Market consolidation could also support this bridging. For example, Denmark’s MobilePay, which is owned by Danske Bank, announced plans to merge with Norway's Vipps and Finland’s Pivo, creating the prospect of a pan-Nordic mobile payments wallet.

Bottom-up and top-down approach to go hand in hand

Although EMPSA and the EPI take a different approach to a pan-European payments solution, the two initiatives may eventually work together to achieve their shared goal.

“I don’t see it as A versus B,” Christian Pirkner, chairman of EMPSA, said at the Merchants Payment Ecosystem (MPE) event in Berlin last week.

EMPSA and EPI are different approaches but the goal is the same — “you want every European to have the option to pay European.”

“There is one way to come from bottom-up, and the other to come top-down. Usually, they meet in the middle,” Pirkner said.

For instance, Swish, Sweden's popular payments app has 8m users, which raises the question of whether it is worth the investment to build a new service “from scratch”?

On the other hand, no such successful solution exists currently in France or Germany, according to Pirkner, “so it makes sense to think it through”.

“It depends on every country and the different levels of maturity of account-based payments.”

He stressed that it makes sense for those countries that are more mature in terms of account-to-account payments to leverage the innovations of local solutions across Europe, while those countries that are less advanced could join EPI to develop a new product.

What is Europe missing?

The concern that Europe’s strategic autonomy is intended to solve is that the global payments system is largely dominated by big market players in the US and, to a certain extent, China. In recent years, the commerce ecosystems of these two large players have increasingly moved away from each other as political tensions between the countries intensified.

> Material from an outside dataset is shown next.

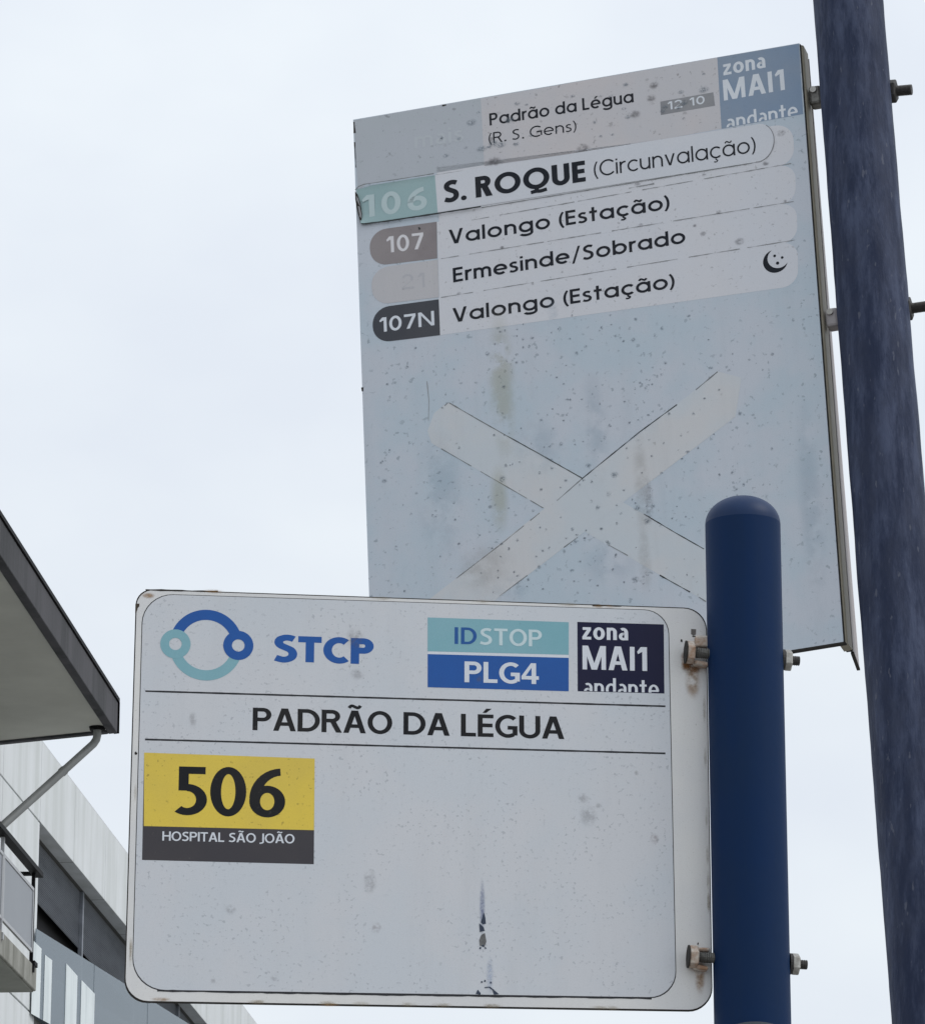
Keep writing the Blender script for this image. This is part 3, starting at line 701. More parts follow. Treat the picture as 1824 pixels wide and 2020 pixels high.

Europe is, however, facing its own challenge with its very fragmented market, according to Olivier Denecker, an expert partner at McKinsey & Company.

“European innovation has historically been driven out of local solutions catering to local needs country by country and even smaller than that in some cases,” he noted.

“The challenge we have now is that we have good national solutions … but we don’t have a European regional intermediary, whereas in other markets these things have really taken a lot of space, [such as] AliPay in China or PayPal in the US,” Denecker said.

“Because of this fragmentation, some countries have made investments to modernise, while others have not,” Denecker said, noting that those who made the choice to invest, do not want to throw that away.

Nonetheless, the existing global landscape has created momentum to build a pan-European payment champion, but the missing point is “the agreement of how can we actually use technologies in parallel for different use cases [and] still start to consolidate the scale to some extent in the backend”, he stressed.

The missing link

Despite the discussion of creating a pan-European payment rival, Denecker stressed that payments do not operate in a vacuum in and of itself.

“Payments is only there because it powers buying and selling. Nobody wants to pay. That’s just the boring thing that happens before you leave the store,” Denecker said.

In other parts of the world, large payment solutions have emerged driven by merchants’ needs that created a regional relevance. This has been the case with Alibaba in China, Mercado Pago in Latin America or Grab in Singapore.

In Europe, however, even the largest retail chains, such as Aldi, operate in only half of member states.

“What Europe is missing are big marketplace and merchant-driven solutions,” Denecker stressed.

“In Asia, Latin America and the US it’s been the big e-commerce platforms that triggered the unification of payments. In Europe, we do not have that participation in the debate.”

“The element of consolidation of these schemes with the need of consolidation of commerce is two things that need to find each other and this may be the debate that is missing in the construction of European schemes,” he concluded.